Larry Cohen – The Survivor – The New Yorker

Written by amywallace on February 2nd, 2004

At Fifty-seventh and Second, Cohen admired the Excelsior, the apartment building where his mother lived in the sixties and seventies. Her apartment was on the twenty-first floor, and when he was shooting “Black Caesar” he had Fred Williamson throw several of her fur coats off the balcony. “I was afraid that one of the coats would land on top of a taxicab and drive off into the city with my mother looking out the window, screaming,” Cohen says. He walked a few blocks to the south and west, where he could picture Williamson emerging from Tiffany’s only to be shot down in the street. “There used to be an office building here and on the fifth floor was a former agent of mine who used to let me shoot out the window,” he recalled. “The cameraman thought I was insane. When he showed up, he said, ‘Where’s the crew?’ I said, ‘You’re the crew. We’ll never get this scene if we have a bunch of people. We have to shoot it like it’s really happening.’ ”

Williamson laughs when reminded of the shoot. “He put me in some very precarious situations,” he says, recalling how in the sequel, “Hell Up in Harlem,” Cohen had him climb a rickety scaffolding to the top of a building in Times Square. “I said, ‘Instead of standing down here imagining stuff, you go up there, tell me what it looks like, and when you come down, then I’ll go up.” Cohen started climbing.

“It was skin-of-your-teeth filmmaking,” Michael Moriarty, the actor best known for his stint as Ben Stone, the Assistant D.A. on TV’s “Law & Order,” says. Moriarty appeared in four Cohen films, including “Q,” in which he plays Jimmy Quinn, a small-time crook who discovers a gigantic flying lizard nesting atop the Chrysler Building. (Think “King Kong” with wings.) “Larry tends occasionally not to look ahead. But genius is what you do with the mistakes, and nobody was better with mistakes than Larry Cohen.”
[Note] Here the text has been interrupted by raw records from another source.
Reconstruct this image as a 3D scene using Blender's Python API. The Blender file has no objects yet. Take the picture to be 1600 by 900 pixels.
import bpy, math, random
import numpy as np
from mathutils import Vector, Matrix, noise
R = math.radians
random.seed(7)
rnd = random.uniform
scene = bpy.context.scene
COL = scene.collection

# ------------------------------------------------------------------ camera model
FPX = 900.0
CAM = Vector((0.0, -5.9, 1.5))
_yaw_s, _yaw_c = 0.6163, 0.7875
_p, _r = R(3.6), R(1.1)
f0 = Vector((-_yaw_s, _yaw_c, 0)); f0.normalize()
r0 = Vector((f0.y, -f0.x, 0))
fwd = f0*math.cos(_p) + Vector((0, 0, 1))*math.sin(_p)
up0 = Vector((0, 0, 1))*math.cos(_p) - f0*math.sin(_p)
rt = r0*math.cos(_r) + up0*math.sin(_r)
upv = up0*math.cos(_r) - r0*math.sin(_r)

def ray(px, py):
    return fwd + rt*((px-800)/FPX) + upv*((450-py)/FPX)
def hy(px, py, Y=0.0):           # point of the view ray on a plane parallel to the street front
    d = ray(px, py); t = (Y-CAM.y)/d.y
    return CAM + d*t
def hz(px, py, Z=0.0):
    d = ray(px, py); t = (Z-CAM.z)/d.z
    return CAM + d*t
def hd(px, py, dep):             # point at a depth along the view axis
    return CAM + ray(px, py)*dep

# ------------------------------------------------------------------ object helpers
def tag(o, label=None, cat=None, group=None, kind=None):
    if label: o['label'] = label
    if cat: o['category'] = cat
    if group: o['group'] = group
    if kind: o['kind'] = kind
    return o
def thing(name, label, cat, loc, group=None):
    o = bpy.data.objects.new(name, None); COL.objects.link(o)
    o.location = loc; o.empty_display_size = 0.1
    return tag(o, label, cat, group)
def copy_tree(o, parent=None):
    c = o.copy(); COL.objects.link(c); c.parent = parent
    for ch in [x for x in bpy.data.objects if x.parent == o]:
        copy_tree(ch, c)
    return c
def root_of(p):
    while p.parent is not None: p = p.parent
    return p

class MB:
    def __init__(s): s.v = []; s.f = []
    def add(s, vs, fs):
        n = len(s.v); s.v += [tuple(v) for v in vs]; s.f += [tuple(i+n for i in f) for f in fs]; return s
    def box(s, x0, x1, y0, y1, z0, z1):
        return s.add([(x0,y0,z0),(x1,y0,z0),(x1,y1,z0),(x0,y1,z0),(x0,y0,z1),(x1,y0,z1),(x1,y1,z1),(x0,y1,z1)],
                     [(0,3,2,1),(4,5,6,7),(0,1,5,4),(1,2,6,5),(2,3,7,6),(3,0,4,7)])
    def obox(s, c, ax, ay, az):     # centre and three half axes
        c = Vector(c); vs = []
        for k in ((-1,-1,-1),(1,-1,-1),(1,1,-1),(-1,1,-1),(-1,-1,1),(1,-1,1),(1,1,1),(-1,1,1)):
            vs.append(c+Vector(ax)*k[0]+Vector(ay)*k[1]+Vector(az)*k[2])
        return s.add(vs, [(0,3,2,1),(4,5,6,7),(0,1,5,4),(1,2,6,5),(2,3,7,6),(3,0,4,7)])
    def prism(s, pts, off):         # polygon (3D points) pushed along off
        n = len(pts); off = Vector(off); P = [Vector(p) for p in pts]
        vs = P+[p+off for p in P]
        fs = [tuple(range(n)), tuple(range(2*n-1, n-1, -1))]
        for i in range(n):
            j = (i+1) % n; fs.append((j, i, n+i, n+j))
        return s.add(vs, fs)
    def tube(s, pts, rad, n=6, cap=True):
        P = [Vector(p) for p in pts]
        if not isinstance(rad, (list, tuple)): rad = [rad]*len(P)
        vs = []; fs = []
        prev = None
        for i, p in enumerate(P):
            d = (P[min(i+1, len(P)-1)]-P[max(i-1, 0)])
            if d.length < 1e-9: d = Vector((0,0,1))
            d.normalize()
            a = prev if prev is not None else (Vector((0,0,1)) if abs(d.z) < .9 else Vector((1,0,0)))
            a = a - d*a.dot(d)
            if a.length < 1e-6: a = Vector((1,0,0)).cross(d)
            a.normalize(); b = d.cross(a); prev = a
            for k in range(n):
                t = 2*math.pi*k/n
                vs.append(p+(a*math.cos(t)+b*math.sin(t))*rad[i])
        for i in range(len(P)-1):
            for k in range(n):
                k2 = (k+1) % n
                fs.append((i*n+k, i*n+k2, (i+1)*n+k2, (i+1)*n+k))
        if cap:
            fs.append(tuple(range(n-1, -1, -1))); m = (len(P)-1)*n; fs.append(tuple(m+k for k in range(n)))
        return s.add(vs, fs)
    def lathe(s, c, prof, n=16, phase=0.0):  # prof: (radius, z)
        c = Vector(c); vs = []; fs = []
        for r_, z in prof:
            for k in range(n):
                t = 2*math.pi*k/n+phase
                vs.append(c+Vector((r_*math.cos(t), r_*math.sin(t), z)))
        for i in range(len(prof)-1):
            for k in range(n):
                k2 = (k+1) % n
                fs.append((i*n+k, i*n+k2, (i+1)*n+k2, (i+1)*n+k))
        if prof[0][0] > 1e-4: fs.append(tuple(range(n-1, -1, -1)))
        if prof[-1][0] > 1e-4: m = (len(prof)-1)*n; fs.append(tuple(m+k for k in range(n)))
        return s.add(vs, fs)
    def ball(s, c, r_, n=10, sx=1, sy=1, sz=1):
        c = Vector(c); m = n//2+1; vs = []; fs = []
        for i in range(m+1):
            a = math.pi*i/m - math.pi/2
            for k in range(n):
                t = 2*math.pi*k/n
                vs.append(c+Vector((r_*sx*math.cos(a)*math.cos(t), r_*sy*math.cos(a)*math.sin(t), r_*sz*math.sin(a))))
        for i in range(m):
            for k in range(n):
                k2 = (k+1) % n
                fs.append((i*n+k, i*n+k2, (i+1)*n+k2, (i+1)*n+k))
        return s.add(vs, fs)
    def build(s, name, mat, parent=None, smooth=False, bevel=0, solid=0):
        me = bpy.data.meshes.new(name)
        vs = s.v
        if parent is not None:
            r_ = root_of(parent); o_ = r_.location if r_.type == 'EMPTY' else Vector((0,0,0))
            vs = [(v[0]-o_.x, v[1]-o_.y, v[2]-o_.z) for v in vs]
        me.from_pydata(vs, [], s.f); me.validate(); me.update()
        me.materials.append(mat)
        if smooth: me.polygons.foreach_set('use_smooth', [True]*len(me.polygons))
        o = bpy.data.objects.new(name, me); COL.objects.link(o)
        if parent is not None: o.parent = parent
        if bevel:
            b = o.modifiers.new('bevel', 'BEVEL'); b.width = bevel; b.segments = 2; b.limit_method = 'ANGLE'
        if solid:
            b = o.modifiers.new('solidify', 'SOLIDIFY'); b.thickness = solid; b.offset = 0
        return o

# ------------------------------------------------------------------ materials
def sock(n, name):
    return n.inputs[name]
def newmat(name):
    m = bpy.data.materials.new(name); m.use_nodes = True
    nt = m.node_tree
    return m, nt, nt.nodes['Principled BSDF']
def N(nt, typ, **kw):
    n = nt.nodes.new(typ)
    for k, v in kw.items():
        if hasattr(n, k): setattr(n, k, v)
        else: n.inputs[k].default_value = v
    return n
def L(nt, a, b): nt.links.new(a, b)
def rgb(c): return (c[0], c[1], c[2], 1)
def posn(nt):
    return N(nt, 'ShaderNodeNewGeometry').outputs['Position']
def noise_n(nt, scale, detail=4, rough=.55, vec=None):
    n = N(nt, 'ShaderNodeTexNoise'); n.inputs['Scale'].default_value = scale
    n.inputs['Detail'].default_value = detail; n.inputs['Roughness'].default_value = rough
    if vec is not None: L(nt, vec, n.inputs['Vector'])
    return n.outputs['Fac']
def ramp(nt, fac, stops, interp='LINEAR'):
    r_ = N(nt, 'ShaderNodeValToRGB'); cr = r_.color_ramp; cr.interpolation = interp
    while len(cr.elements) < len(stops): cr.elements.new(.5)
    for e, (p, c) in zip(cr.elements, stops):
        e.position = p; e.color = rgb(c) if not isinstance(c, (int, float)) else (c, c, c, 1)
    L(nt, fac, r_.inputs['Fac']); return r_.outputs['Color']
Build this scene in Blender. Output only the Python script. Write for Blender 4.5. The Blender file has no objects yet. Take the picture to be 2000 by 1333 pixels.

During the filming of “Q,” in 1981, Cohen had permission to shoot only on the first level of the Chrysler Building’s spire. He took his crew-and Moriarty-all the way to the top. In one scene, lawmen, perched in cages on the outside of the building, fired machine guns loaded with blanks, and spent cartridges rained down on the streets below. Hearing the gunfire, passersby thought a sniper was terrorizing the city. “horror movie stirs up a real scare,” the Post reported.

As Cohen hiked around a city he calls “my own back lot,” the associations kept coming to him. Late in the day, he arrived in front of the Chrysler Building. “Look at that,” he said, cocking his head toward the sky. “Every time I look up at that building, I feel it belongs to me.” Then he strode through the Art Deco doorway, pushed past a velvet rope, and headed assertively toward the elevator.

“Hello!” a security guard barked.

“We’re being thwarted,” Cohen whispered. He turned to the guard. “How you doing?” he said, all charm. “I filmed a movie here years ago. You ever seen it? ‘Q’-about the big bird that lives up there?” Cohen pointed upward. The security man looked blank.

“It’s a movie,” Cohen continued, gamely. “About a nest up there. David Carradine was in it? You never saw this movie?” The guard shook his head. Cohen didn’t get upstairs.

Not long ago, Cohen arrived at the Walt Disney Studios lot in Burbank to pitch Matt Gross, an executive producer who has a development deal with Touchstone Television, a division of Disney, which also owns ABC. Cohen knew Gross from a cable movie they made together in the mid-nineties called “As Good As Dead,” about a woman who loses her identity after she lends her insurance card to a sick friend, who impersonates her, then dies on the operating table. Cohen was wearing a black T-shirt and slacks, a beige linen jacket with the sleeves rolled up, a clunky chrome Tag Heuer watch, and expensive tan lace-ups that made his feet look narrow and elegant. He carried no notes, no talking points.

Nearly thirty years had elapsed since Cohen created his last dramatic show, “Griff,” which starred Lorne Greene as a Los Angeles police captain turned private eye. Now he’d decided to try to get a new series on the air. “TV people always want somebody who’s doing movies,” he said. “Phone Booth” made it a good time to be out pitching.